Cisco Wants to Throw Light on the ‘Dark Web’

SAN FRANCISCO—In an attempt to help firms exert more control over “acceptable use” policies in their companies, Cisco has launched software that it says will expose the increasing amount of objectionable content found in what it calls the “Dark Web.”

"The Dark Web is about corporate users' inability to see how workers are using the web," Cisco product line manager Kevin Kennedy said Thursday. "It is that dark, dynamic and churning part of the web that has created the problem for business."

According to Cisco, the Dark Web is the result of a tidal wave of web pages triggered by Web 2.0 trends in user-generated content such as blogging and social networking. With only 20 percent of the more than 45 billion websites in the world reportedly categorized effectively enough to be used by filtering programs, the company says that leaves 80 percent of the web in the dark.

The problem, says Cisco, is that computer users are growing increasingly savvy about sidestepping filters by using proxy servers and other techniques to mask which websites they visit while at work. On the flip side, internet porn purveyors are now in the practice of changing URLs in a practice known as "churning," making it more difficult to block adult websites on work computers, which is usually done using filter software based on lists of known addresses.

The new IronPort Web Usage Controls software has an engine that reads web page on the fly and analyzes the content to decide if it's objectionable or off limits according to corporate policy, Cisco states.

“The software adds the ability to monitor, block or warn users about Web traffic based on a method that combines URL filtering lists with contextual heuristics for analyzing content and checking hidden tags,” reports Network World. “Cisco's URL filtering database includes 65 URL categories and is updated every 5 minutes through Cisco's security intelligence operations.”

At $8,500, the software isn’t cheap, but recent tests of Ironport Web Usage Controls reportedly identified 50 percent more off-limits websites than did previous-generation filtering software relying on website address lists, an improvement that could translate into increased productivity—and savings—that more than make up for the cost.

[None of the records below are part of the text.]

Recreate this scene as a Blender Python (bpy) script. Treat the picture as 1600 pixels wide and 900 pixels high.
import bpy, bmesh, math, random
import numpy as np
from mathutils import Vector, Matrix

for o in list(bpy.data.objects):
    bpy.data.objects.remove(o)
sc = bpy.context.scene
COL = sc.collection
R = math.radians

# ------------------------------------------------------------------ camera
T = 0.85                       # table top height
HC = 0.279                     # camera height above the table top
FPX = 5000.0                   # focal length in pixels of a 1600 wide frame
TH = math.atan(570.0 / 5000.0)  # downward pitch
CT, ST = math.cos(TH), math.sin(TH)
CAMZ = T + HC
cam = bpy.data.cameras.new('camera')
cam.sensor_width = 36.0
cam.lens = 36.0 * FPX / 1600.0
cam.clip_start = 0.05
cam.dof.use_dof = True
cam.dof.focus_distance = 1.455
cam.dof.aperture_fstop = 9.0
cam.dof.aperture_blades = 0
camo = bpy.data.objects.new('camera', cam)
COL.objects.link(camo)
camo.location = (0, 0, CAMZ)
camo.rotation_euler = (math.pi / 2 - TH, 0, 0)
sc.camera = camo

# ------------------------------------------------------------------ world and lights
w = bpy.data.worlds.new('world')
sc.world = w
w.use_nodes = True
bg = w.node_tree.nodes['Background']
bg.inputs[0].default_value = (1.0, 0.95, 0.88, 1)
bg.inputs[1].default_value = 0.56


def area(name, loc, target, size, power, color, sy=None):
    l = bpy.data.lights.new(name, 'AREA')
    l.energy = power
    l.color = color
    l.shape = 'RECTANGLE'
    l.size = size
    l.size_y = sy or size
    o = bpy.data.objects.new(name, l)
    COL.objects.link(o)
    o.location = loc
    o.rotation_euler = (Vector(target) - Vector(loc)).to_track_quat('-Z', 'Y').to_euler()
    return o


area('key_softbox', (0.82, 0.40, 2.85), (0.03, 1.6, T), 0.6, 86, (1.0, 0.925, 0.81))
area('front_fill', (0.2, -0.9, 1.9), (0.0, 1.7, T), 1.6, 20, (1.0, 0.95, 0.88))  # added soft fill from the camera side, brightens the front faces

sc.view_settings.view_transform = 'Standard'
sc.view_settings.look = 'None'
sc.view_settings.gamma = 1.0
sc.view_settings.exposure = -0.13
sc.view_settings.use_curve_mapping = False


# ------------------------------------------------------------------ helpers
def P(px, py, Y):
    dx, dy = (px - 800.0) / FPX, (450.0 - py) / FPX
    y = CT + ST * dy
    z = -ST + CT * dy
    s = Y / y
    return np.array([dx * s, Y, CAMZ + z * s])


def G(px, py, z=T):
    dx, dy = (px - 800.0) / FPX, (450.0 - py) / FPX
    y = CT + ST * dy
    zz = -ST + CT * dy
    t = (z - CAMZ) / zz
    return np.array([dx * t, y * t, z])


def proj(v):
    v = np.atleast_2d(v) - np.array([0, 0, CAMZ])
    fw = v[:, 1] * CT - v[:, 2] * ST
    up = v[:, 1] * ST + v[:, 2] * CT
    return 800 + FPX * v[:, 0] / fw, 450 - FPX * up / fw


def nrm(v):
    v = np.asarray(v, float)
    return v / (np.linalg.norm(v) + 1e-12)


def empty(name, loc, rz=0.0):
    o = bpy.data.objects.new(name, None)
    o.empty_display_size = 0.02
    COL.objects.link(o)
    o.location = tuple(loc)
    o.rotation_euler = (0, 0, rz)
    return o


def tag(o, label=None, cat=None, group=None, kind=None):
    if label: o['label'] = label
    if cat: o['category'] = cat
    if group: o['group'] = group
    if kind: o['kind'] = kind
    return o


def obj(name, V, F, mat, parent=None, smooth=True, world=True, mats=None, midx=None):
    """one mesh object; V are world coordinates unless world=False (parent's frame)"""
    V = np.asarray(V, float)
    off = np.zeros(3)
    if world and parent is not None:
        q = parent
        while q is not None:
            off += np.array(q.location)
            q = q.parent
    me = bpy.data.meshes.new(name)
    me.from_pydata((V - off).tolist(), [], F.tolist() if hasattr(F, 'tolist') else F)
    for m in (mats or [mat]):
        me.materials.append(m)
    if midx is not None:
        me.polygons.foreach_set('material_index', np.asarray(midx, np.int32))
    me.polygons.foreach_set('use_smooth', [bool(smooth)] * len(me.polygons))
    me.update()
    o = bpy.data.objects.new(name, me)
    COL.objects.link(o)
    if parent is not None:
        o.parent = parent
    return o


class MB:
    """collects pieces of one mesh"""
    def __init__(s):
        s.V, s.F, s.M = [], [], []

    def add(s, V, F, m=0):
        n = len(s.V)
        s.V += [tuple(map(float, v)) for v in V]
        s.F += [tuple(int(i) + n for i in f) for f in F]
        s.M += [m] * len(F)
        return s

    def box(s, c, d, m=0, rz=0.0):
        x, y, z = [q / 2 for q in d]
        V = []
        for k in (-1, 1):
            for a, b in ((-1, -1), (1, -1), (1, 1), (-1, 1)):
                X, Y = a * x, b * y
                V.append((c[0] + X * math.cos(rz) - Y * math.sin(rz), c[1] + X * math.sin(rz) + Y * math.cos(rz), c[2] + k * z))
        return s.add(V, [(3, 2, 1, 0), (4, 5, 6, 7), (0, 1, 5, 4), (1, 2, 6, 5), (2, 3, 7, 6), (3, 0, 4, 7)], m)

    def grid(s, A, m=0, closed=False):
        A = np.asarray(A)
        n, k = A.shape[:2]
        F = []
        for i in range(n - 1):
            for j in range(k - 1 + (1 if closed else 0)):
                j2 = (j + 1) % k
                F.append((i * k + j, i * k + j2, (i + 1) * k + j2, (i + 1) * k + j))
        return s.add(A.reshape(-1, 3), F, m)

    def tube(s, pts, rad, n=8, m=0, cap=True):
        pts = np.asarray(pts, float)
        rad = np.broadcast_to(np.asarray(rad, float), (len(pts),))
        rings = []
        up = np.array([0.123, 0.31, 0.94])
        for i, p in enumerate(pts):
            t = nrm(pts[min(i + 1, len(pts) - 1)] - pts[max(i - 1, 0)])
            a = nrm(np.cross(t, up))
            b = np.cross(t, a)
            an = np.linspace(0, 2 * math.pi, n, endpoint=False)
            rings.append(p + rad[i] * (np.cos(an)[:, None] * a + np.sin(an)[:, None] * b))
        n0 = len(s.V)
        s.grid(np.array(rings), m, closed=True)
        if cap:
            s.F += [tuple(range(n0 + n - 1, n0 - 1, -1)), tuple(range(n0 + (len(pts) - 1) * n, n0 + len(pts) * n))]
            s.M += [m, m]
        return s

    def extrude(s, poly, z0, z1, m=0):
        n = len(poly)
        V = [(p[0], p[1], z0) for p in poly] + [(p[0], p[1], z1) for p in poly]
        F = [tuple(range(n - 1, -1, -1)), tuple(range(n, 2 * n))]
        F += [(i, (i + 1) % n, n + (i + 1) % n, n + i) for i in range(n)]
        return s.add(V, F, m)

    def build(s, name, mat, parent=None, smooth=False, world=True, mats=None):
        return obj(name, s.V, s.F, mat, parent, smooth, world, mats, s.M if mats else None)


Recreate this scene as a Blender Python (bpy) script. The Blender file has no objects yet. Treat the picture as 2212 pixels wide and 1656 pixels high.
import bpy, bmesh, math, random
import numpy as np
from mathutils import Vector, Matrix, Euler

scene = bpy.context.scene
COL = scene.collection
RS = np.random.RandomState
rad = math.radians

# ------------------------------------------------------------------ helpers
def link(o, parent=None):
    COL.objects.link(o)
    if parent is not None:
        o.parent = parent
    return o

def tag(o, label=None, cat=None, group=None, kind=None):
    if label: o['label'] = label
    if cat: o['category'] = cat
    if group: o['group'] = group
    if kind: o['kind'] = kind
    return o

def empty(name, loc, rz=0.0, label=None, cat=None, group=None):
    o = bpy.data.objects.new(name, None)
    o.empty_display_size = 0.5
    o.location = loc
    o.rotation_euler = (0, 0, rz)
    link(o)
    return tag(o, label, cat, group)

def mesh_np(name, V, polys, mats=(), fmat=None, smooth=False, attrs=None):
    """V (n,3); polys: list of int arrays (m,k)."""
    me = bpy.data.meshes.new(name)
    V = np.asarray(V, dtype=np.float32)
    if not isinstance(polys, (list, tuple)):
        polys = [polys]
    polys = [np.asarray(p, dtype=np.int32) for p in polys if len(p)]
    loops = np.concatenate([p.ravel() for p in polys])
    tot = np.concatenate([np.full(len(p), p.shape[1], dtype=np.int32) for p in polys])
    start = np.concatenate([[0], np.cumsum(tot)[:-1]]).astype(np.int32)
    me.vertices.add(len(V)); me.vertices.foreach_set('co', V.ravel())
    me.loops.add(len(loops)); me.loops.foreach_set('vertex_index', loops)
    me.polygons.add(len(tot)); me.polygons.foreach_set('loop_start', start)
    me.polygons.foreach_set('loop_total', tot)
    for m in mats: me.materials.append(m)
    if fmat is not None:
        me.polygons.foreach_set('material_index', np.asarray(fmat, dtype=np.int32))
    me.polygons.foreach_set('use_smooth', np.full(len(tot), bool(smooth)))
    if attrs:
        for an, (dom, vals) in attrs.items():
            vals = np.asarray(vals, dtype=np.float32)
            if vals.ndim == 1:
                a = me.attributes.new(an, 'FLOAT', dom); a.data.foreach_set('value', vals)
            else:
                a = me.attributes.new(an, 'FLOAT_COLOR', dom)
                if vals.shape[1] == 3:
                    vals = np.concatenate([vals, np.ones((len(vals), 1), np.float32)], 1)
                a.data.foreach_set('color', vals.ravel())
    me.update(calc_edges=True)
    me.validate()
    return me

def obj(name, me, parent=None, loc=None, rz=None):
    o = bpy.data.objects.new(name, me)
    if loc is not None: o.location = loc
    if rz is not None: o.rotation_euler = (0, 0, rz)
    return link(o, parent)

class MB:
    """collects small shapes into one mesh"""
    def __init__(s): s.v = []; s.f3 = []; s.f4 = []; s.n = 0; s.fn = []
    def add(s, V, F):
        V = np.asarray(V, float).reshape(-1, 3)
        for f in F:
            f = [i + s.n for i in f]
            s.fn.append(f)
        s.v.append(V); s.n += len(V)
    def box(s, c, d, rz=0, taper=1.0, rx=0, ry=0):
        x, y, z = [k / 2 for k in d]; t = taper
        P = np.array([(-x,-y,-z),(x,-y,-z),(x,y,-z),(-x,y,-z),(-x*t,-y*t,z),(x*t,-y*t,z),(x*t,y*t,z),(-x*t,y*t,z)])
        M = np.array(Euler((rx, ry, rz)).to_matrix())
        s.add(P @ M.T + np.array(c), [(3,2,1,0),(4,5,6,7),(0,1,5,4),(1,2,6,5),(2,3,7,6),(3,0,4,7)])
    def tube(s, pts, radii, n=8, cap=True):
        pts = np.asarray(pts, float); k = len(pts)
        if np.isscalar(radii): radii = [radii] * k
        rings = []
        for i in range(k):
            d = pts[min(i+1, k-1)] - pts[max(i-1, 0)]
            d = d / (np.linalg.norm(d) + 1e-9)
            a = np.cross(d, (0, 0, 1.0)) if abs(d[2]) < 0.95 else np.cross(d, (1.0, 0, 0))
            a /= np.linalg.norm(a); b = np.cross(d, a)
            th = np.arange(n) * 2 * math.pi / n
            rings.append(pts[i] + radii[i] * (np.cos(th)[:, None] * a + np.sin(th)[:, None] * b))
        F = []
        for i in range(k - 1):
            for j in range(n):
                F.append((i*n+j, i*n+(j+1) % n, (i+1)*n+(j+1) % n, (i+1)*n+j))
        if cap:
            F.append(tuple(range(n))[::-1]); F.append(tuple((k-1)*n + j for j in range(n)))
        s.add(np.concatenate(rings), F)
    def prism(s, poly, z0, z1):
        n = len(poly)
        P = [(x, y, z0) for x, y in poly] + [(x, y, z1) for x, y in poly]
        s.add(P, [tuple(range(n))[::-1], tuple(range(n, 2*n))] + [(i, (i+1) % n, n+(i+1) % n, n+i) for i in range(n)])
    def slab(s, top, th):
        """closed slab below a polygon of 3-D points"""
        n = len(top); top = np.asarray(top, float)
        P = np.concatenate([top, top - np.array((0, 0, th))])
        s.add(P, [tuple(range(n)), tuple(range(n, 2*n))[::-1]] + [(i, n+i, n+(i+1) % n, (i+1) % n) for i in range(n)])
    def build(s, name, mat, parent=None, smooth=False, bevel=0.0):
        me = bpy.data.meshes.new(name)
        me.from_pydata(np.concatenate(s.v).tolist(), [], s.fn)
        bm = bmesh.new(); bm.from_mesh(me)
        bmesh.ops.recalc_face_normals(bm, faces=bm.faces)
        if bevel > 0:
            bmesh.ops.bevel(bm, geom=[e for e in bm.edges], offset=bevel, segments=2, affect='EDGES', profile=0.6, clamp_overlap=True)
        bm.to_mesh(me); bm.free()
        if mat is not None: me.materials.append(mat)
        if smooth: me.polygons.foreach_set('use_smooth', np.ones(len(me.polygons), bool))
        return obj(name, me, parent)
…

"Most people are pretty well behaved at work, but some are not," Kennedy said. "Using an anonymous proxy is sophisticated to us, but the kids that have graduated from colleges in the past five years are very aware of using software to get to proxies. Because legacy approaches only give a small view now that there is this explosion of user-generated content online, we as an industry have to do better at how we solve this problem.”